Anyway, after the narrator begs us to go into this shitshow blissfully ignorant, we get a few set-up scenes with a smarmy, smirking Robin of Loxley (Taron Egerton).  He meets cute with feisty Maid Marian (Eve Hewson), and the two hook-up for a sequence of hot nookie before Hunky Rob is called off to the Crusades.  Rob spends several grizzled years scrapping his way across the Holy Land, culminating in a confusing, Playstation-cutscene battle that has more choppiness than a Benihana.  Rob returns home to find his castle and lands looted by the insidious Sheriff of Nottingham (Ben Mendelsohn, who has now officially taken the baton from Gary Oldman as the Scenery-Devouring Villain).  It’s damn lucky for our hero that Yahya (Jamie Foxx, a glimmering light in the film), a wounded Moor, secretly trails along to aid the quest for justice and revenge.

I suppose you could reward the makers of Robin Hood a few bonus points for having the stones to infuse a few Baz Luhrmann-style anachronisms to try and spice up the gumbo.  Alas, the movie blows any of that goodwill by making those additions maddeningly obnoxious.  Director Otto Bathhurst pumps up the action with Michael Bay-esque slow-motion pans and jarring zoom shots.  (Much like Roger Ebert’s adage that no good live-action movie has ever been made with an elephant, I would argue that there has never been a positive movie review with the term “Michael Bay-esque.”)  Characters dress like Alexander McQueen models and wear makeup that never smudges.  The dialogue is peppered with contemporary idioms that knock loose any suspension of disbelief the audience might have.  The fact the filmmakers are doing all this on purpose doesn’t make it less annoying.

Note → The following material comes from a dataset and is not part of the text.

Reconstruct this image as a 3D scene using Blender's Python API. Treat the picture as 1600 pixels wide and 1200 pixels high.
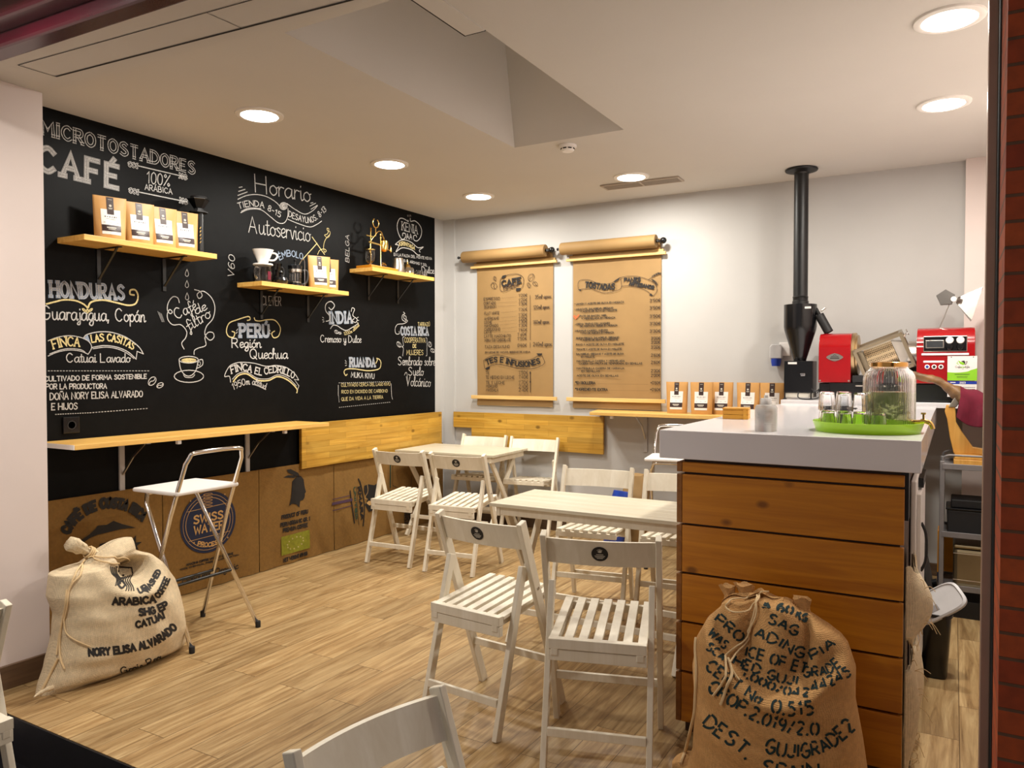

Robin Hood is a movie that spends so much time being clever that it forgets to be entertaining.  Previous versions have implied that Robin’s altruistic thievery is actually a lot of fun.  Even Costner’s grubby, ungainly take had a few moments of panache and a slinky, slithering Alan Rickman to love and hate.  This movie spins and shrieks, like a tire in deep mud.  “Forget everything you’ve seen.”  They should’ve told us that at the end of the story, not the beginning.